Likewise in churches, where theoretically it should all be otherwise, there is little "silence and stillness" on Holy Saturday. In the old days, when the Easter Vigil was celebrated early Saturday morning and the Lenten fast ended happily at noon, the rest of the day was taken up with beautifying the church for Easter, while priests settled in for six or so hours of confessions in preparation for the great feast. Those long lines of Holy Saturday confessions are largely gone, of course, but the busy work of beautifying the church still occupies time and attention and is likely if anything even less like "silence and stillness" than it then was. And this is so even though the Vigil has not yet been celebrated, and it is still liturgically only the second day of the Triduum, when the church should still be bare with only the uncovered Cross as a focus of attention!

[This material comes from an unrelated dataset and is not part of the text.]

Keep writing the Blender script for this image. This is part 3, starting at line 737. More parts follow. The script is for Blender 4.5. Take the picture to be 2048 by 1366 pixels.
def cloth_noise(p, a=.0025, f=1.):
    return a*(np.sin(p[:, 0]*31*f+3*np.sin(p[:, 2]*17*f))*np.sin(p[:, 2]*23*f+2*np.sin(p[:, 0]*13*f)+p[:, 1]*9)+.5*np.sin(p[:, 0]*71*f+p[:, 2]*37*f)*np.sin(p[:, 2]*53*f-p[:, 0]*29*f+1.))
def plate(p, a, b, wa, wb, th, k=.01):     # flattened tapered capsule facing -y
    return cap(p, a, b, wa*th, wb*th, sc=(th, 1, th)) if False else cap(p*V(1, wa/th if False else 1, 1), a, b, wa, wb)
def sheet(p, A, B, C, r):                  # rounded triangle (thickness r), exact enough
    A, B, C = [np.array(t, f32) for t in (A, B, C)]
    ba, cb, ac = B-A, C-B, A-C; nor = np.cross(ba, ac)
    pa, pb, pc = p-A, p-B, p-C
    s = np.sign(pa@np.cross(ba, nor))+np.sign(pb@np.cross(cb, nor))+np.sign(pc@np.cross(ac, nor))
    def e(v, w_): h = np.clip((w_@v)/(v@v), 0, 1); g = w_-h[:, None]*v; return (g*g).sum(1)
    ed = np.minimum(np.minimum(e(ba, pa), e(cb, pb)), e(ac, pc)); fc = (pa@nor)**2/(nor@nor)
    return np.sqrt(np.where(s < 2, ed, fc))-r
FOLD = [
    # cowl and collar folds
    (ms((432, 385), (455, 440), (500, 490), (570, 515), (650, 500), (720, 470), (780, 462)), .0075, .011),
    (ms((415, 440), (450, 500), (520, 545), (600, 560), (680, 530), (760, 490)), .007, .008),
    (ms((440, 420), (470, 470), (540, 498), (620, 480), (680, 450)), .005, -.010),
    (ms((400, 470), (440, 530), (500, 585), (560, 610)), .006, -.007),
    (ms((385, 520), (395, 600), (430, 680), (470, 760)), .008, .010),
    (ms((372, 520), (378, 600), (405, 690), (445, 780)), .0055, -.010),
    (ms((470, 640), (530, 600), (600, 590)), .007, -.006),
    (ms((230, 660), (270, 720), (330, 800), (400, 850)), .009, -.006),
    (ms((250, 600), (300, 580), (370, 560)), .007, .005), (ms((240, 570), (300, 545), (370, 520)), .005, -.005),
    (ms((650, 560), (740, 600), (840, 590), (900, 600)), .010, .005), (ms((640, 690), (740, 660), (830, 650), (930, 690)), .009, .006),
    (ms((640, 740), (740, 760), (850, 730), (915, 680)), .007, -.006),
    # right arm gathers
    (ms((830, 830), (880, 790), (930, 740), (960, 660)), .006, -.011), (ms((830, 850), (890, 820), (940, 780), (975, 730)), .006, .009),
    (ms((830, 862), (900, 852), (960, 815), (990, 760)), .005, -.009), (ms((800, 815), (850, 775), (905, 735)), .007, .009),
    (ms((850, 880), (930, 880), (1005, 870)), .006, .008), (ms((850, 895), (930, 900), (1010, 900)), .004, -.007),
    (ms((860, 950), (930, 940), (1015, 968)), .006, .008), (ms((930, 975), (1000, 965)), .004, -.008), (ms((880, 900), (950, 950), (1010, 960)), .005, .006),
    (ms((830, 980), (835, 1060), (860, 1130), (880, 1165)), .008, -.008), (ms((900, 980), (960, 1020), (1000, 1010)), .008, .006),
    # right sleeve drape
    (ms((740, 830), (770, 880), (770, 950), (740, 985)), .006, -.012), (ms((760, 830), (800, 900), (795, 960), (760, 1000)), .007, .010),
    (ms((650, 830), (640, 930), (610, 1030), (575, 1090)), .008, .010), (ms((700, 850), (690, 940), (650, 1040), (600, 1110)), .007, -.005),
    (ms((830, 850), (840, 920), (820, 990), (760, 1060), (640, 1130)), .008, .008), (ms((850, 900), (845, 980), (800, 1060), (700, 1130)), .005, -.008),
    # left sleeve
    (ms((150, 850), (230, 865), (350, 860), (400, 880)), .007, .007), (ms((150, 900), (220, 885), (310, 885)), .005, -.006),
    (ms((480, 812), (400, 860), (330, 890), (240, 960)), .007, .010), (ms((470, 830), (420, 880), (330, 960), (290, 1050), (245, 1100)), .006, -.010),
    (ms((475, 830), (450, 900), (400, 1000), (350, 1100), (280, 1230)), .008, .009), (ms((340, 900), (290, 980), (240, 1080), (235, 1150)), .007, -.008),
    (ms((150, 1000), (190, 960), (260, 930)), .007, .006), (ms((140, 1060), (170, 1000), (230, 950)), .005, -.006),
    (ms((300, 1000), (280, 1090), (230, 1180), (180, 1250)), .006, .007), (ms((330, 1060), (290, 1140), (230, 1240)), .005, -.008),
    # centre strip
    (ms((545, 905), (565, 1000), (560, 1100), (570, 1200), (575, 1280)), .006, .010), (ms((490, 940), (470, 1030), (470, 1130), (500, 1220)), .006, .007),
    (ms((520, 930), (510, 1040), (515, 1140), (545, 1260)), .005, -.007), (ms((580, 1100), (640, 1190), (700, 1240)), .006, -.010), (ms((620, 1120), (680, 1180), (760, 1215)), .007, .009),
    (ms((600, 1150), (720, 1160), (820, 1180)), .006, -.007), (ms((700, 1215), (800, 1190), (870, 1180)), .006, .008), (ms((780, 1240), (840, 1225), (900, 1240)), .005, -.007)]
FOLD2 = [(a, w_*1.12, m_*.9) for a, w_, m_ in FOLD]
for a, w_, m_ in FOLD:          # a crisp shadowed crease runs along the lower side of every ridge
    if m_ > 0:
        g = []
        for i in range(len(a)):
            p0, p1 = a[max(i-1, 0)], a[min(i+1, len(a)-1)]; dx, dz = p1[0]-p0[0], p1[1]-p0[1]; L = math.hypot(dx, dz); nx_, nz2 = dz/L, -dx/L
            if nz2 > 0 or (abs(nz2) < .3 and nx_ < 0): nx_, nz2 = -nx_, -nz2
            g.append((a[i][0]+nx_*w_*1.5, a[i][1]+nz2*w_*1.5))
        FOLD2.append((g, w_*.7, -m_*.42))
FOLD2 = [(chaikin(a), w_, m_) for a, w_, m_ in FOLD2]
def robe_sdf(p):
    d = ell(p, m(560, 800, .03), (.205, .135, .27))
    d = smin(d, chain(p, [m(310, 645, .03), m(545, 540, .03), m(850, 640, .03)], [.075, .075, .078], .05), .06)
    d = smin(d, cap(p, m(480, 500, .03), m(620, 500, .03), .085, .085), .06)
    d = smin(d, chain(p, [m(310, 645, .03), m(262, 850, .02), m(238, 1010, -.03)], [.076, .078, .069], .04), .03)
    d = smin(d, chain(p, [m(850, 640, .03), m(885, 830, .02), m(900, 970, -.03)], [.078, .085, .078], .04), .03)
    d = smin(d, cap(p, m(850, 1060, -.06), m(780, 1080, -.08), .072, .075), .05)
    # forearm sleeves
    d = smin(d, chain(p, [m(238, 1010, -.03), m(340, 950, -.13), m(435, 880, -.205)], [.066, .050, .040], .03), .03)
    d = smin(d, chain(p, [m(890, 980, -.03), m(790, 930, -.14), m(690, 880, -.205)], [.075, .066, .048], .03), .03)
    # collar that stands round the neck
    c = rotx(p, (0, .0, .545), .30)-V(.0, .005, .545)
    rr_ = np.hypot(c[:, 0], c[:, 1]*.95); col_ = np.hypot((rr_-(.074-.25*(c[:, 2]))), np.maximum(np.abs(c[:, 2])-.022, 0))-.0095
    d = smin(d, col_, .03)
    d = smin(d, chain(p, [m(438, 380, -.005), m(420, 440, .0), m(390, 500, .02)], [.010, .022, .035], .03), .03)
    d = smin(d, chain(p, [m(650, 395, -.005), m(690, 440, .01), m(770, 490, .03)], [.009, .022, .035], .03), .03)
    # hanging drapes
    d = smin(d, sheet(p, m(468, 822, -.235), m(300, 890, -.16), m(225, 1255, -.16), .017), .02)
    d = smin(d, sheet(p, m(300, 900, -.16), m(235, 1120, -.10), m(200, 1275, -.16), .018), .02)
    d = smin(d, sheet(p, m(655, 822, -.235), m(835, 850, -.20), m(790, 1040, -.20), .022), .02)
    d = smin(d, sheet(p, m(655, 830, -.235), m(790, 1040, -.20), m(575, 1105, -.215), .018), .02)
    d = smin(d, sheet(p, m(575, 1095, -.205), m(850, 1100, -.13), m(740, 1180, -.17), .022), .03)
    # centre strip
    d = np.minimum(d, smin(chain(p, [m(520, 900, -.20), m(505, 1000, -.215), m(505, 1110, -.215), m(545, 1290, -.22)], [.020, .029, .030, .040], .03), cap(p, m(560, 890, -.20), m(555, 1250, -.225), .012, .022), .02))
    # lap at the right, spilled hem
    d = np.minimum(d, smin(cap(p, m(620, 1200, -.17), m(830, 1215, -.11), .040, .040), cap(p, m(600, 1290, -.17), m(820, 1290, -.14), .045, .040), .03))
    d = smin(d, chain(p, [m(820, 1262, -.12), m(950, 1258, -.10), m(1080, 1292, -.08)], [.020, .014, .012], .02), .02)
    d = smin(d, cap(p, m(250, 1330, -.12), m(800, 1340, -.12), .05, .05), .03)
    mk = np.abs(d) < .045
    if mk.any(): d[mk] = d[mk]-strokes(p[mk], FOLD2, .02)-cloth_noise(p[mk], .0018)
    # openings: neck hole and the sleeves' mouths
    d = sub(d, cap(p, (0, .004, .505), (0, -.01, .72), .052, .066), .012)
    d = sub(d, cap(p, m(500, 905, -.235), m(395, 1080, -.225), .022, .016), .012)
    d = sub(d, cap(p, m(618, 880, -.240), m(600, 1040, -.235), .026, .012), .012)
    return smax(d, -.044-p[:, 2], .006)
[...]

Obviously, the late hour of the Vigil, coupled with the fact that the Missal of Paul VI has replaced the traditional formula of Vigil followed by Mass with what is now essentially just one long Mass, makes it impractical to postpone beautifying the church until after the Vigil. Also, with the Vigil now assimilated to the even more modern practice of anticipating Sunday Mass on Saturday evening, people expect to experience the fullness of Easter at the Vigil, not just a first glimpse of it in the traditional manner. Indeed, the rubrics now speak of the Vigil as "a paschal Mass of the Sunday of the Resurrection." The casualty of all of this is, of course, the "silence and stillness" that were supposed somehow to characterize Holy Saturday.
The lessons are obvious. First of all, in case we didn't know it already, we are just not good at "silence and stillness." Secondly, we are not good at waiting either. The Easter Vigil is increasingly celebrated earlier and earlier, assimilating it more and more to the standard Saturday night schedule - exactly what happened centuries ago, when the Vigil got assimilated to the standard Lenten afternoon schedule and then got anticipated earlier when all the other Lenten afternoon were also anticipated). So, as in the past, it increasingly already looks and feels like Easter by noon on Saturday!
So much for Holy Saturday having "regained its ancient character"! But that we have been there before and have lasted this long and managed well enough!